Wednesday, January 09, 2008

SUSIE GHARIB: Stronger than expected earnings today from one of the world's largest aluminum companies. After the closing bell, Alcoa said fourth quarter earnings surged 73 percent, thanks to the sale of its packaging and consumer businesses. Excluding that one-time benefit, Alcoa made $0.36 a share, $0.03 above what analysts estimated. Lower metals prices took a toll on revenues, down 6 percent to $7.4 billion in the quarter, but still higher than estimates. In after-hours trading, Alcoa's shares rose about 2 percent. Alcoa is the first Dow component to report quarterly numbers, kicking off the latest earnings season. But as Erika Miller reports, Alcoa's strong performance may be the exception, not the rule, this quarter.

ERIKA MILLER, NIGHTLY BUSINESS REPORT CORRESPONDENT: The U.S. is experiencing an earnings recession, often defined as at least two consecutive quarters of falling profit growth. The question now is whether that is a forerunner to a broader economic recession. Wall Street analysts believe profits for the S&P 500 firms fell by 11 percent in the fourth quarter. We'll know the extent of the damage in the next few weeks as earnings reports come out. That presumed decline comes on top of a 4.5 percent drop in the third quarter. Thomson Financial's earnings expert Mike Thompson says the fourth quarter's trouble is concentrated in a single sector.

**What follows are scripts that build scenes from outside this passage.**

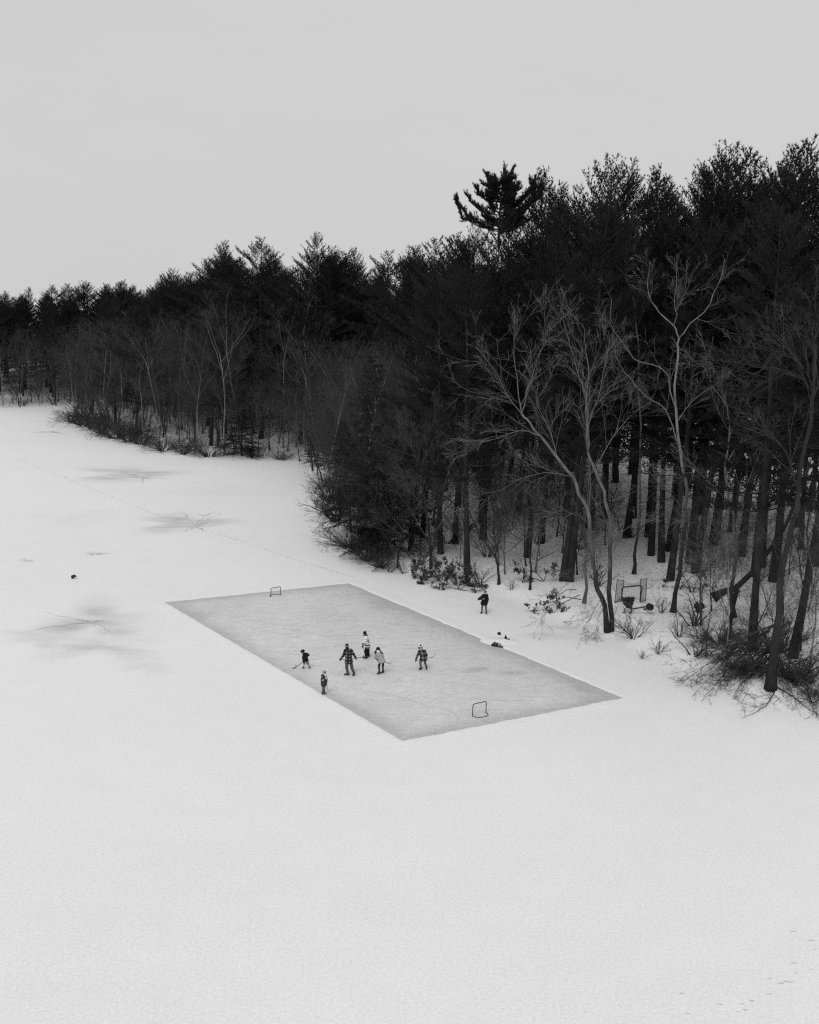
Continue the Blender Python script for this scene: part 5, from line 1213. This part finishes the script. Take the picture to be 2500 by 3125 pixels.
# snow heap with cap and boots on it
hc = on_z(1531, 1958); mb = MB(); nu_, nv_ = 40, 26
U_, V_ = np.meshgrid(np.linspace(-1.8, 1.8, nu_), np.linspace(-1.3, 1.3, nv_)); rr = np.sqrt((U_ / 1.7) ** 2 + (V_ / 1.2) ** 2)
hz = .16 * smooth01(1 - rr) + .03 * np.sin(U_ * 5) * np.sin(V_ * 6) * smooth01(1 - rr) - .012
I = np.arange(nu_ * nv_).reshape(nv_, nu_); mb.add(np.stack([U_, V_, hz], -1).reshape(-1, 3), None, np.stack([I[:-1, :-1], I[:-1, 1:], I[1:, 1:], I[1:, :-1]], -1).reshape(-1, 4))
tag(obj('snow_heap', mb, M['bank'], None, (hc[0], hc[1], gz(hc[0], hc[1]))), 'low white heap of shovelled snow beside the rink below the bystander', 'snow heap')
Yh = hc[1] + .1; q = lambda x, y, dy=0.0: on_y(1480 + x / 14.375, 1910 + y / 14.375, Yh + dy)
tag(blob('bag', [(q(590, 335, .1), q(640, 320, .1), .07, .085), (q(600, 345, .1), q(690, 380, .05), .07, .045)], .012, .03, M['black'], None, np.zeros(3)), 'small black bag lying at the back of the snow heap', 'bag')
tag(blob('winter_boot', [(q(920, 440, .1), q(915, 480, .1), .05, .05), (q(895, 525, .1), q(935, 525, .1), .065, .065)], .012, .03, M['black'], None, np.zeros(3)), 'black boot standing upright right of the snow heap', 'boot')
tag(blob('winter_boot', [(q(930, 580, 0), q(1000, 590, 0), .045, .045), (q(1000, 588, 0), q(1060, 585, 0), .04, .05)], .012, .02, M['black'], None, np.zeros(3)), 'black boot lying on its side in front of the upright boot', 'boot')
# weathered stump of driftwood frozen in the lake at left
q = lambda x, y: (200 + x / 28.75, 1730 + y / 28.75); g3 = on_z(*q(610, 1030)); w = lambda x, y, dy=0: on_y(*q(x, y), g3[1] + dy)
tag(blob('driftwood', [(w(590, 1020), w(580, 830), .05, .075), (w(600, 900), w(680, 960), .06, .07), (w(580, 830), w(780, 780), .08, .085), (w(780, 780), w(960, 830), .08, .03), (w(760, 800), w(840, 880), .06, .05)], .02, .04, M['bark'], None, np.zeros(3)), 'dark bent piece of driftwood frozen alone in the lake snow at left', 'driftwood')

print('counts', COUNT)
# ------------------------------------------------------------------ light
EL, AZ = math.radians(48), math.radians(200)
w = bpy.data.worlds.new('World'); S.world = w; w.use_nodes = True; nt = w.node_tree
bg = nt.nodes['Background']; sk = nt.nodes.new('ShaderNodeTexSky'); sk.sky_type = 'NISHITA'; sk.sun_disc = False; sk.sun_elevation = EL; sk.sun_rotation = AZ; sk.dust_density = 6; sk.air_density = 2
bw = nt.nodes.new('ShaderNodeRGBToBW'); nt.links.new(sk.outputs[0], bw.inputs[0])
cl = noise(nt, 2.2, 12.0, 'Generated', (1, 1, 3.5), .72)      # faint unevenness of the cloud layer
v = mth(nt, 'ADD', mth(nt, 'MULTIPLY', bw.outputs[0], .04), mth(nt, 'ADD', 6.15, mth(nt, 'MULTIPLY', mth(nt, 'SUBTRACT', cl, .5), .7)))
cc = nt.nodes.new('ShaderNodeCombineColor')
for i in range(3): nt.links.new(v, cc.inputs[i])
nt.links.new(cc.outputs[0], bg.inputs['Color']); bg.inputs['Strength'].default_value = .10
sd_ = bpy.data.lights.new('sun', 'SUN'); sd_.energy = 1.0; sd_.angle = math.radians(25); sd_.color = (1, 1, 1)
so = link('sun', sd_); so.rotation_euler = Vector((math.sin(AZ) * math.cos(EL), math.cos(AZ) * math.cos(EL), math.sin(EL))).to_track_quat('Z', 'Y').to_euler()
S.view_settings.view_transform = 'Standard'; S.view_settings.look = 'None'; S.view_settings.exposure = 0; S.view_settings.gamma = 1
S.cycles.use_denoising = False
S.cycles.max_bounces = 6; S.cycles.diffuse_bounces = 3; S.cycles.glossy_bounces = 2
S.cycles.filter_width = 1.3
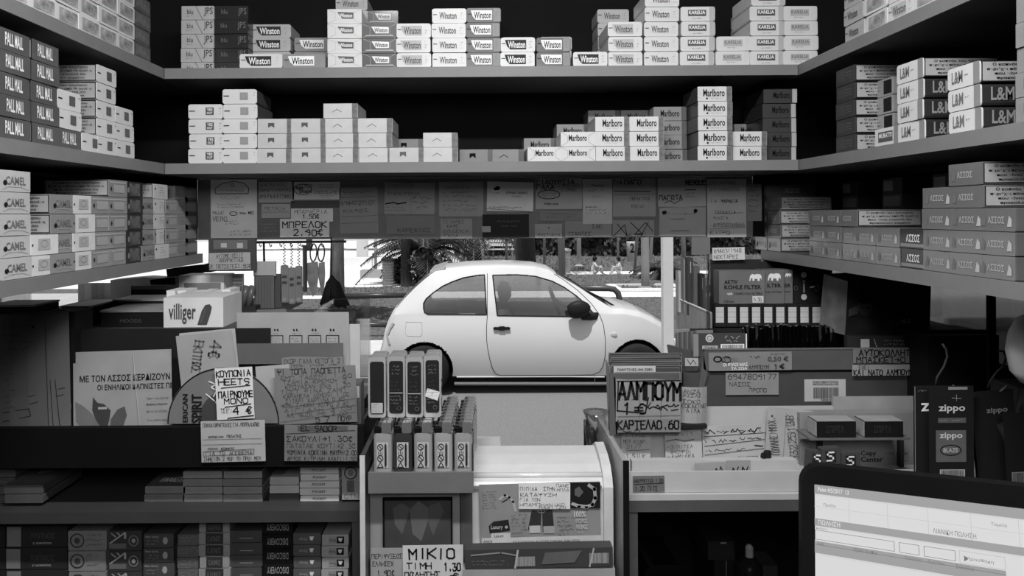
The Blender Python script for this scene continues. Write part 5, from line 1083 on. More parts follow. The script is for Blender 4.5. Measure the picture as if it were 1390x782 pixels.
for x, y0, x1, y1, tone, lb in ((345, 374, 372, 428, .10, 'fat grey ribbed pouch hanging left of the keyrings'), (372, 372, 382, 428, .06, 'narrow dark pouch behind the fat ribbed pouch'), (411, 333, 416, 396, .03, 'narrow black strap with a pale tip, right of the bottle openers'), (344, 355, 374, 375, .35, 'pale header card of the ribbed pouch')):
    card('hanging_pouch', lb, 'pouch', (x, y0, x1, y1), 1.39 if x != 372 else 1.40, tone, [('l', [(x+2+i*4, y0+3), (x+2+i*4, y1-2)], .8, INKM) for i in range(int((x1-x)/4))] if tone < .3 else (), th=.006, part='ribbing', r=1)
MB_ = MB(); MB_.path([at(358, 329, 1.41), at(358.5, 350, 1.40), at(359, 365, 1.392)], .0022, BLACK); tag(MB_.build('strap'), 'black strap hanging from the rail above the ribbed pouch', 'strap')
# leaning lighters / pens in a dark cup
card('pen_tray', 'dark square tray holding leaning torch lighters by the pouch', 'tray', (311, 416, 347, 431), 1.36, .03, [], th=.04)
for i, (xa, xb) in enumerate(((319, 325), (329, 335), (337, 343))):
    o = MB().path([at(xa, 416, 1.365+i*.004), at(xb, 388, 1.365+i*.004)], [.0065, .0055], G(.10, .3), 8).build('torch_lighter', smooth=True); tag(o, ['leftmost', 'middle', 'rightmost'][i]+' of the three torch lighters leaning in the dark tray', 'lighter', 'torch lighters in the dark tray')
bx('pale ruled notepad standing behind the torch lighters', 'notepad', 312, 372, 330, 1.45, .006, .6, [('l', [(314, 376+i*5), (328, 376+i*5)], .7) for i in range(7)], name='notepad')
# black tassel
o = empty('tassel', at(453, 330, 1.34)); tag(o, 'black cord tassel bunch hanging before the grey tree trunk', 'tassel')
MB().tube(at(449.5, 322, 1.34), at(450, 376, 1.34), .0012, BLACK, n=6).build('cord', o); rnd = random.Random(4)
for i in range(95):
    a = rnd.uniform(0, 6.28); e = rnd.random()**.5; xx = 453+19*e*math.cos(a); dy = .016*e*math.sin(a)
    MB().path([at(450, 374+rnd.uniform(0, 4), 1.34), at(452+(xx-453)*.45, 384, 1.34)+Vector((0, dy*.5, 0)), at(453+(xx-453)*.75, 400, 1.34)+Vector((0, dy, 0)), at(xx+(3 if math.cos(a) > .6 else 0), 416+rnd.uniform(-3, 2), 1.34)+Vector((0, dy, 0))], .0021, BLACK, 4).build('strand', o)
clearbox('shallow clear tray under the black tassel', (428, 421, 474, 432), 1.30, .06)
# ---------------------------------------------------------------- centre: lighter tray
YL = .96; KL = YL/F
tr0 = at(500, 642, YL); tr1 = at(643, 668, YL)
u = empty('lighter_tray', ((tr0.x+tr1.x)/2, YL+.08, tr1.z)); tag(u, 'grey lighter tray with a deep front, full of upright lighters', 'tray')
ZL = tr0.z
TM = G(.13, .5, var=.08)
MB().box((tr0.x, YL-.003, tr1.z), (tr1.x, YL+.001, ZL+.001), TM).build('front_panel', u)
MB().box((tr0.x, YL+.001, ZL-.006), (tr1.x, YL+.165, ZL-.0005), G(.08)).build('base', u)
MB().box((tr1.x-.002, YL+.001, ZL-.0005), (tr1.x, YL+.165, ZL+.034), glassy('tray_side', .6, .2, .2)).build('side_panel', u)
MB().box((tr0.x, YL+.165, ZL-.02), (tr1.x, YL+.168, ZL+.02), G(.08)).build('back_panel', u)
def make_lighter(tone):
    w, d, hh = .0235, .0125, .0485
    o = empty('lighter', (0, 0, 0))
    b = MB(); n = 14
    pr = [(w/2*math.copysign(abs(math.cos(t*2*math.pi/n))**.6, math.cos(t*2*math.pi/n)), d/2*math.copysign(abs(math.sin(t*2*math.pi/n))**.6, math.sin(t*2*math.pi/n))) for t in range(n)]
    vs = [(x, y, 0) for x, y in pr]+[(x, y, hh) for x, y in pr]
    b.mesh(vs, [tuple(range(n))[::-1], tuple(range(n, 2*n))]+[(i, (i+1) % n, n+(i+1) % n, n+i) for i in range(n)], G(tone, .25, coat=.5)); b.build('body', o, origin=(0, 0, 0))
    c = MB(); c.box((-w*.46, -d*.45, hh), (-w*.08, d*.45, hh+.006), BLACKG); c.box((-w*.44, -d*.3, hh+.006), (-w*.15, d*.3, hh+.0085), BLACKG); c.build('thumb_button', o, origin=(0, 0, 0))
    m = MB(); m.rbox((-w*.05, -d*.5, hh), (w*.47, d*.5, hh+.0135), G(.6, .22, metal=.85), .0025); m.build('metal_hood', o, origin=(0, 0, 0))
    m = MB(); m.tube((-w*.12, -d*.25, hh+.0105), (-w*.12, d*.25, hh+.0105), .0033, G(.3, .3, metal=.9), n=10); m.build('spark_wheel', o, origin=(0, 0, 0))
    return o
lit = [make_lighter(t) for t in (.30, .035, .27)]
lab = MB(); f = lambda a, b_: Vector((-.0235/2+a/1000, -.0125/2-.0006, .0485-b_/1000))
inks(lab, f, [('r', 4.5, 11, 19, 43, G(.42))]); g = lambda a, b_: Vector((-.0235/2+a/1000, -.0125/2-.0010, .0485-b_/1000))
inks(lab, g, [('c', 9, 17, 3.4, 3.6, .9, INK), ('l', [(6.5, 14.5), (11.5, 19.5)], .9), ('c', 9, 31, 3.4, 3.8, .9, INK), ('l', [(6.5, 28.5), (11.5, 33.5)], .9), ('l', [(5.6, 42), (9, 36), (12.4, 42), (5.6, 42)], .9), ('l', [(9, 21), (9, 26)], .8), ('l', [(6.5, 23), (7.2, 27)], .8), ('l', [(11.5, 23), (10.8, 27)], .8), ('bars', 14, 14, 17.5, 40, INKM), ('l', [(15.6, 13), (15.6, 41)], 1.4, INK)])
cols = [517.5, 545, 572.5, 600, 627.5]; nr = [4, 4, 4, 9, 9]
sides = ['first', 'second', 'third', 'fourth', 'fifth']
used = set()
for ci, px in enumerate(cols):
    k = 1 if ci == 1 else (0 if ci % 2 else 2)
    X = (px-.5-PX)*KL
    for r_ in range(nr[ci]):
        kk = k if r_ == 0 else [0, 2, 1][(ci+r_) % 3]
        loc = (X+(random.uniform(-.0008, .0008) if r_ else 0)+(.0 if r_ == 0 else .0006*r_*(1 if ci > 2 else .4)), YL+.0085+r_*.0160, ZL+.0001)
        o = lit[kk]
        if kk not in used: used.add(kk); o.location = loc
        else: o = copy_tree(lit[kk], loc)
        if r_ == 0:
            l0 = bpy.data.objects.new('warning_sticker', lab.build('x', None, origin=(0, 0, 0)).data) if ci == 0 else bpy.data.objects.new('warning_sticker', STK)
            if ci == 0: STK = l0.data; bpy.data.objects.remove(bpy.data.objects['x'])
            COL.objects.link(l0); l0.parent = o
        tone_w = ('grey', 'dark', 'pale grey')[kk]
        tag(o, f'{tone_w} lighter, {ORD[r_]} row back, {sides[ci]} column of the tray' if r_ else f'{tone_w} front lighter with warning sticker, {sides[ci]} column of the tray', 'lighter', 'lighters standing in the grey tray')
# four clear-framed dark packs on top of the lighters
for i, (x0, x1, y0, y1) in enumerate(((500, 523.5, 485, 567), (526, 549.5, 484, 566), (551, 574, 485, 567), (575.5, 598.5, 483, 565))):
    Y = .985; a = at(x0, y1, Y); b = at(x1, y0, Y); zb_l = ZL+.0485+.0135+.0006; dz = 0
    o = empty('blister_box', ((a.x+b.x)/2, Y, zb_l)); tag(o, ['plain dark clear-edged pack with pale slip, leftmost above the lighters', 'dark clear-edged pack, second from left above the lighters', 'dark clear-edged pack, third from left above the lighters', 'dark clear-edged pack with tilted white sticker, rightmost above the lighters'][i], 'pack', 'clear-edged packs standing on the lighters')
    z1 = max(a.z, b.z)
    fr = MB(); P_ = G(.30, .15, coat=.6)
    fr.rbox((a.x, Y, zb_l), (b.x, Y+.022, z1), P_, .003); fr.build('case', o)
    fr = MB(); fr.rbox((a.x+.001, Y+.024, zb_l), (b.x-.001, Y+.046, z1), P_, .003); fr.build('case', o)
    a2 = at(x0+2.5, y1-5, Y-.0006); b2 = at(x1-2.5, y0+6, Y-.0006)
    m = MB(); m.rbox((a2.x, Y-.0008, a2.z), (b2.x, Y-.0002, b2.z), G(.018, .3), .003); q = m.build('card', o)
    ib = MB(); xx = x0; fn = lambda x, y: at(x, y, Y-.0014)
    if i: inks(ib, fn, [('=', x0+6, y0+11, x1-6, y0+26, 3, MG), ('=', x0+5, y0+32, x1-5, y0+48, 3, G(.07)), ('r', x0+3, y0+49, x1-3, y0+50, LG), ('=', x0+4, y0+52, x1-5, y0+66, 3, MG), ('c', x1-8, y0+70, 2.5, 2.5, 1, LG)])
    else: inks(ib, fn, [('r', x0+4, y0+62, x1-4, y0+76, LG), ('=', x0+5, y0+63, x1-5, y0+75, 4, INKM)])
    if i == 3: inks(ib, fn, [('poly', [(580, 527), (597, 532), (594, 544), (577, 538)][::-1], G(.6)), ('l', [(586, 535), (589, 532)], .6)])
    ib.build('printed_label', q)
# ---- lower centre: box front with framed picture
FP = G(.25, .4)
u = empty('panel_stand', (-.08, 1.0, HC-.7)); tag(u, 'pale display panel under the lighter tray holding a framed picture', 'panel')
pxbox('panel', (503, 669, 624, 800), .985, .012, FP, u); pxbox('support_post', (626, 669, 641, 800), .985, .02, G(.07), u)
pxbox('plinth', (498, 796, 830, 900), .98, .14, G(.18), u)
o = empty('framed_picture', at(566, 745, .982)); tag(o, 'dark framed picture with blurred figures behind clear film', 'picture')
fr = MB(); A = at(520, 748, .98); B = at(614, 676, .98)
for q in ((A.x, A.z, A.x+.002, B.z), (B.x-.002, A.z, B.x, B.z), (A.x, A.z, B.x, A.z+.002), (A.x, B.z-.002, B.x, B.z)): fr.box((q[0], .978, q[1]), (q[2], .984, q[3]), BLACK)
fr.build('frame', o)
m = MB(); f = lambda x, y: at(x, y, .9815); inks(m, f, [('r', 521, 677, 613, 747, G(.05, var=.3, scale=20))]); inks(m, lambda x, y: at(x, y, .9811), [('poly', [(533, 690), (545, 683), (556, 690), (552, 706), (546, 726), (536, 712)][::-1], G(.09)), ('poly', [(556, 692), (568, 680), (582, 690), (580, 710), (572, 735), (560, 725)][::-1], G(.11)), ('poly', [(584, 686), (596, 682), (603, 694), (594, 712), (588, 728), (580, 706)][::-1], G(.085))]); m.build('print', o)
note('cut-off price note at the lower left of the framed picture', (503, 744, 547, 812), .30, [('h', 'ΠΕΡΙΨΥΞΕΩΣ', 505, 752, 546, 758), ('h', 'ΕΛΛΗΣΕΧ', 506, 762, 534, 768), ('h', '1,90€', 512, 774, 535, 782)], Y=.975, group=None)
note('white note in thick black capitals quoting a small price of 1.30', (547, 740, 629, 812), .52, [('H', 'ΜΙΚΙΟ', 556, 745, 617, 758), ('H', 'ΤΙΜΗ', 552, 764, 586, 772), ('H', '1.30', 603, 765, 625, 775), ('H', 'ΠΩΛΗΣΗΣ', 549, 776, 597, 783), ('H', '€', 612, 779, 622, 788)], Y=.972, group=None, rot=.5)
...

MICHAEL THOMPSON, DIRECTOR OF RESEARCH, THOMSON FINANCIAL: The main culprit is obviously financials. They're down almost 70 percent over the same quarter last year and everybody is fully aware that it's all about the market-to-market pricing and the write-downs that these financial firms had to take.

MILLER: If financials are taken out, Thompson says the S&P 500 would be expected to show an earnings gain of 11.4 percent. Technology is expected to be the shining star, with a 22 percent profit gain for the quarter. But even strong performances like that may not be enough to stave off an economic recession. Today, Goldman Sachs joined Morgan Stanley and Merrill Lynch in forecasting recession for the U.S. economy this year. Goldman's chief economist Jan Hatzius thinks it will likely start in the second quarter.

JAN HATZIUS, CHIEF US ECONOMIST, GOLDMAN SACHS: What sort of pushed us to making recession the baseline scenario really has been the data over the last few weeks, in particular, the unemployment rate, the payroll data to some degree, the jobless data claims data to some degree.

MILLER: As a result, he predicts aggressive action by the Federal Reserve to boost economic growth.

HATZIUS: So, we've got them cutting the Federal funds rate target by 50 basis points at the January meeting. And then eventually, we see them going down to 2.5 percent on the Federal funds rate.

MILLER: Against that backdrop, experts say earnings will probably not be the main focus on Wall Street.

THOMPSON: I wouldn't be surprised to see that the earnings have kind of a muted attention this quarter, just because people are so uncertain about what the Fed's going to do, and the talk and rhetoric around -- the resolution around this credit crunch.

MILLER: The situation today is far different from the last earnings recession, which ended in 2002. Back then, technology was the big decliner in the face of the bursting of the Internet bubble. Erika Miller, NIGHTLY BUSINESS REPORT, New York.